Discussion in 'Journalism topics only' started by Deeper_Background, Mar 26, 2011.

  1. Deeper_Background

    Deeper_Background Active Member

    Arthur Miller, echoing the poet Archibald MacLeish, liked to say that the essence of America was its promises. That was a long time ago. Limitless greed and unrestrained corporate power have led us to an era of perpetual war and economic decline. Young people today are staring at a future in which they will be less well off than their elders, a reversal of fortune that should send a shudder through everyone.

    The U.S. has not just misplaced its priorities. When the most powerful country ever to inhabit the earth finds it so easy to plunge into the horror of warfare but almost impossible to find adequate work for its people or to properly educate its young, it has lost its way entirely.

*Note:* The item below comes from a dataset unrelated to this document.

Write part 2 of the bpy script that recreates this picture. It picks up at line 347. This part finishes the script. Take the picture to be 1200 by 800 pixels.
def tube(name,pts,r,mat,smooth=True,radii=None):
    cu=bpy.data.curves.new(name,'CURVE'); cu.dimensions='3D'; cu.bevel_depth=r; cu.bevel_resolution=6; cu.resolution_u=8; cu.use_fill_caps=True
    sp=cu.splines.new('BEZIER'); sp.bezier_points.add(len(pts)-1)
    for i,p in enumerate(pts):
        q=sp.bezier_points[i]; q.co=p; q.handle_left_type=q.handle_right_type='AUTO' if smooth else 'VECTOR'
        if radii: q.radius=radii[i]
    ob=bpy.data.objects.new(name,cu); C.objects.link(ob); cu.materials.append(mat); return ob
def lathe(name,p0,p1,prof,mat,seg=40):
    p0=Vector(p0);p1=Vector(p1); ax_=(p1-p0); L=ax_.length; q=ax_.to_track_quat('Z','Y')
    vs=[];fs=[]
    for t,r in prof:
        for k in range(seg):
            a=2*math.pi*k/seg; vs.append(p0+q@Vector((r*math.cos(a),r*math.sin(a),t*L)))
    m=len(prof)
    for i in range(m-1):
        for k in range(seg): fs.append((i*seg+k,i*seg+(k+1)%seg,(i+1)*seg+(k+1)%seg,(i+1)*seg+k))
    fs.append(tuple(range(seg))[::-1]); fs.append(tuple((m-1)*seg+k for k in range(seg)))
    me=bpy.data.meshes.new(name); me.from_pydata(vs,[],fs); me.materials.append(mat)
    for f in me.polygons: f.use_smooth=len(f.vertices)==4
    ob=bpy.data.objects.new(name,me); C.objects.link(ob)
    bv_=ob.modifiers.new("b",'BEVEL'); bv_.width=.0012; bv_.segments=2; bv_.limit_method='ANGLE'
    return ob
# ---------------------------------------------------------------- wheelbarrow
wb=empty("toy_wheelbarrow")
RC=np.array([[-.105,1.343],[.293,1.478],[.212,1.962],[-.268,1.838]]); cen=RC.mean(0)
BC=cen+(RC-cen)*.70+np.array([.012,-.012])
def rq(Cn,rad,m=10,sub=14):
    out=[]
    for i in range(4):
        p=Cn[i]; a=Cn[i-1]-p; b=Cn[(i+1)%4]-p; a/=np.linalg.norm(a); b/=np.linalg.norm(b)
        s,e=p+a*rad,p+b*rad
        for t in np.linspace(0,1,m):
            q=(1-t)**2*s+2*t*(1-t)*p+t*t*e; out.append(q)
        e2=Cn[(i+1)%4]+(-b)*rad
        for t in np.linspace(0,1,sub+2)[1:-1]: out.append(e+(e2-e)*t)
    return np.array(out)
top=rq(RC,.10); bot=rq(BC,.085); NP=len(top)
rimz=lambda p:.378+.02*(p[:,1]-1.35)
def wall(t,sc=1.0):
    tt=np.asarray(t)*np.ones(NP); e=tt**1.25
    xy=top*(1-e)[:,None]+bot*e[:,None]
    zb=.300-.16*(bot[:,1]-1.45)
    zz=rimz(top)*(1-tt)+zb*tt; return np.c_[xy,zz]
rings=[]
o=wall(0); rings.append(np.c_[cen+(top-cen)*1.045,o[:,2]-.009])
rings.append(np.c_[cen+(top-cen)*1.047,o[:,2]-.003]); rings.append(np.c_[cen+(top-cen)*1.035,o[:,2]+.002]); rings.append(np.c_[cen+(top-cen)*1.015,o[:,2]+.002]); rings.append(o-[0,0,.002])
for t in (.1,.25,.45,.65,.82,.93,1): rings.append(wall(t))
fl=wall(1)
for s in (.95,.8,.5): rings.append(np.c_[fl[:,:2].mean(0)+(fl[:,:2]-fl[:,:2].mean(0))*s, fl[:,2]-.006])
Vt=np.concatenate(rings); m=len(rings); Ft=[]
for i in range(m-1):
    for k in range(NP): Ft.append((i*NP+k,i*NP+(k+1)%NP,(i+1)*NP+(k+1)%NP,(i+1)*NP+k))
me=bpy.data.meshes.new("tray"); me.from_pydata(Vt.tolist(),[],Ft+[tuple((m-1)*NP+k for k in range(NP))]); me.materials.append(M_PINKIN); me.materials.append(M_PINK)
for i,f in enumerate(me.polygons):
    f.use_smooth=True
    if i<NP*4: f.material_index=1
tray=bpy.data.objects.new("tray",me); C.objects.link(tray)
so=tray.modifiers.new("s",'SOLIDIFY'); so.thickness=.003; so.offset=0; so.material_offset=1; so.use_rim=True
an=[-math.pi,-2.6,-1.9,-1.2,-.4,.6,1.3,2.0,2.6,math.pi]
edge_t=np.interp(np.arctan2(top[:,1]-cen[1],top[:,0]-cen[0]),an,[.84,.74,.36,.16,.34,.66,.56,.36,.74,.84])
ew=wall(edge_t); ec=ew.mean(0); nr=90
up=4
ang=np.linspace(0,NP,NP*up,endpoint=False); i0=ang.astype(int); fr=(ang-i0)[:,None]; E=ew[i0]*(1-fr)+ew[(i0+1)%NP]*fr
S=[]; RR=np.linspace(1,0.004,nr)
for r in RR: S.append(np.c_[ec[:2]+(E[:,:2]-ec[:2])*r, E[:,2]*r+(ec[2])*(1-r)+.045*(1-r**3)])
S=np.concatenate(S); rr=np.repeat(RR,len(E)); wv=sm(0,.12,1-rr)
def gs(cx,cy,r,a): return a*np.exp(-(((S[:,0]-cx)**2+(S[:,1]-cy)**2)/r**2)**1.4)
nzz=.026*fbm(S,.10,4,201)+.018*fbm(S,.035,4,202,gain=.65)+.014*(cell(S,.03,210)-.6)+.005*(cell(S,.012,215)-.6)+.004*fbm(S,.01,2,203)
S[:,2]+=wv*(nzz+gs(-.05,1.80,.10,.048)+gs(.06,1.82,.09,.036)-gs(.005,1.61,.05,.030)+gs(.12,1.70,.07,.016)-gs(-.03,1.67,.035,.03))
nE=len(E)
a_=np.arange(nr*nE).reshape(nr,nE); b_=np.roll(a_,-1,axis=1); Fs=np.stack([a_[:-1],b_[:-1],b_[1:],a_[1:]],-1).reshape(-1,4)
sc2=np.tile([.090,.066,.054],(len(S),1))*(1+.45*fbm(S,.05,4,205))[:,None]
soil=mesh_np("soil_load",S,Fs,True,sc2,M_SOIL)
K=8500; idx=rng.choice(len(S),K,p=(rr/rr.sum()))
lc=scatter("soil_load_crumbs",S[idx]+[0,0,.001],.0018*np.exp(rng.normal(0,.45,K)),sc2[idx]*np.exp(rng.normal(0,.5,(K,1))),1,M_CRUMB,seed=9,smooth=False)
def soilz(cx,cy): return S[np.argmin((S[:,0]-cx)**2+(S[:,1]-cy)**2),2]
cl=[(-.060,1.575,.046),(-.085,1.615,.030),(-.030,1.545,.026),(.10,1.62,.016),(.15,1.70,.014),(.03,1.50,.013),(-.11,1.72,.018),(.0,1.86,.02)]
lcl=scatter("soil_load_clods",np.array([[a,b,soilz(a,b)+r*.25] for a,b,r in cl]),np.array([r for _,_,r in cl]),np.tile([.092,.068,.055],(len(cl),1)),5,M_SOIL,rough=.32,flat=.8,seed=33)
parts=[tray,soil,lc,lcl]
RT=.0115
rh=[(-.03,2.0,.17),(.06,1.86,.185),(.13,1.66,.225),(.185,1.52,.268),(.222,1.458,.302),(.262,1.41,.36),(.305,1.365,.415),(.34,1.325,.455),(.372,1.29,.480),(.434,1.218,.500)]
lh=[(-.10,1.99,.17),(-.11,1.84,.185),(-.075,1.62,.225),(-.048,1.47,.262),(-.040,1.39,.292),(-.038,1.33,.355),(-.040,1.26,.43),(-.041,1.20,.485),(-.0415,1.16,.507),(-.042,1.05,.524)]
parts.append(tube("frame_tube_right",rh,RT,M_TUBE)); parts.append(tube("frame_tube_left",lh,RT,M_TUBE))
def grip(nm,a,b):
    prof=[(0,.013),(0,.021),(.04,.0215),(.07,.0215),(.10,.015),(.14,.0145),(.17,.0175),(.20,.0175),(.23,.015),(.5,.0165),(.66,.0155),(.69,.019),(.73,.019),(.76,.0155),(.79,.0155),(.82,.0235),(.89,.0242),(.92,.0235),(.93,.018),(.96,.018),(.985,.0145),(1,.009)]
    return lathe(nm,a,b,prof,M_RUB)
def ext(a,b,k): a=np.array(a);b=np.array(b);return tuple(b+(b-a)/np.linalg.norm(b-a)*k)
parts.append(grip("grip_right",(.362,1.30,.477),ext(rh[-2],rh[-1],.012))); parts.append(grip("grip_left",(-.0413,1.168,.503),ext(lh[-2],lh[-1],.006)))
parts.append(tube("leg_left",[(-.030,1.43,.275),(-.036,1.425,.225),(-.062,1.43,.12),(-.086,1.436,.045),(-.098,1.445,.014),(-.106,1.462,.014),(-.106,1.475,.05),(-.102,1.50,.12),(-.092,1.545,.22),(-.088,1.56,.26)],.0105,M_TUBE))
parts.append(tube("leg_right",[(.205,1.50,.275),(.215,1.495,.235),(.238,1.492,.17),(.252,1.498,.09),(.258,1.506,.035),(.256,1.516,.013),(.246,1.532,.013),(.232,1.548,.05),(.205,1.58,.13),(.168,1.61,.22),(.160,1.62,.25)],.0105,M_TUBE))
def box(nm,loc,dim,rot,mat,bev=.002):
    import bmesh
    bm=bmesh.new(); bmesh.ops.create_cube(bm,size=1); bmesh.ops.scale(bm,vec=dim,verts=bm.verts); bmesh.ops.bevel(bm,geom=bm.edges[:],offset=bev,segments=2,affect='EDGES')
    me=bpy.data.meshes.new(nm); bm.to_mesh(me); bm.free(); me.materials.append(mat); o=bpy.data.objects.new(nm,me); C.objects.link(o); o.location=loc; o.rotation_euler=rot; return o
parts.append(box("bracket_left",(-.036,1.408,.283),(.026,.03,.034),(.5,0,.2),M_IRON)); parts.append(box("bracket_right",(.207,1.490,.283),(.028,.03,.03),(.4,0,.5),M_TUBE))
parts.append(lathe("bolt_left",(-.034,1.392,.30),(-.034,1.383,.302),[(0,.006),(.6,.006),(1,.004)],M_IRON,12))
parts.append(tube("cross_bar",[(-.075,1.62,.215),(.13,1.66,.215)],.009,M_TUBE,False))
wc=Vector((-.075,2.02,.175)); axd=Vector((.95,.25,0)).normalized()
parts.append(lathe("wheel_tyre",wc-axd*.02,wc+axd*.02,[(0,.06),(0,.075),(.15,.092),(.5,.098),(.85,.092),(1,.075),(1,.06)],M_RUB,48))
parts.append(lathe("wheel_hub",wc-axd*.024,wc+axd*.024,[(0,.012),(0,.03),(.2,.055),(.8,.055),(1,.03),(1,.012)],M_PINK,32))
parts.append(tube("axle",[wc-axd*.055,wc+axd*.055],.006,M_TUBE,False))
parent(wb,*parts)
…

    Welcome to America in the second decade of the 21st century. An army of long-term unemployed workers is spread across the land, the human fallout from the Great Recession and long years of misguided economic policies. Optimism is in short supply. The few jobs now being created too often pay a pittance, not nearly enough to pry open the doors to a middle-class standard of living.

    http://www.nytimes.com/2011/03/26/opinion/26herbert.html?_r=1&hp
     
  2. shockey

    shockey Active Member

    i worked with bob at the n.y. daily news; he was one of my more willing mentors as a cub cityside reporter (1980-81), always taking the time to help a newbie along. i'm saddened that the plight of present-day america has finally worn him down but am happy for him that it appears like this farewell is entirely on his own terms. i'll eagerly await for his book project to be published.

    thanks much to a man whose heart is always in the right place; whether or not you admired his work, i don't think any of his readers will argue that.
     
  3. dooley_womack1

    dooley_womack1 Well-Known Member

    Strong and true words by Herbert. May he find anothetr bully pulpit for them
     
  4. Drip

    Drip Active Member

    Another dark day for this industry.
     
  5. Deeper_Background

    Deeper_Background Active Member

    I’ll miss Bob Herbert
    By E.J. Dionne Jr.
    New York Times columnist Bob Herbert has written his last New York Times column, but I hope and expect he will stay in the debate. He lived up to the venerable injunction that journalists should comfort the afflicted and afflict the comfortable. We need his passion.

    More than any other columnist, Bob has stayed on the story of the left-out: the poor, and working people whose incomes have stagnated or fallen through the floor. He heard them out and told their stories. He paid close attention when Washington had a chance to act on their behalf, and when, too often, it missed those opportunities or made things worse. He never pulled punches about the scandal of growing economic inequality in the United States Yes, Bob expanded the boundaries. He followed his own star and didn’t care a bit if what he wrote about bore little resemblance to the political agenda that was dominating the capital at any given moment -- even as he also sought to move that agenda in more promising directions. I suspect Bob appreciated the Old Testament prophets of justice: Micah, Isaiah and Amos. Bob’s voice thunders, and it is a righteous thunder.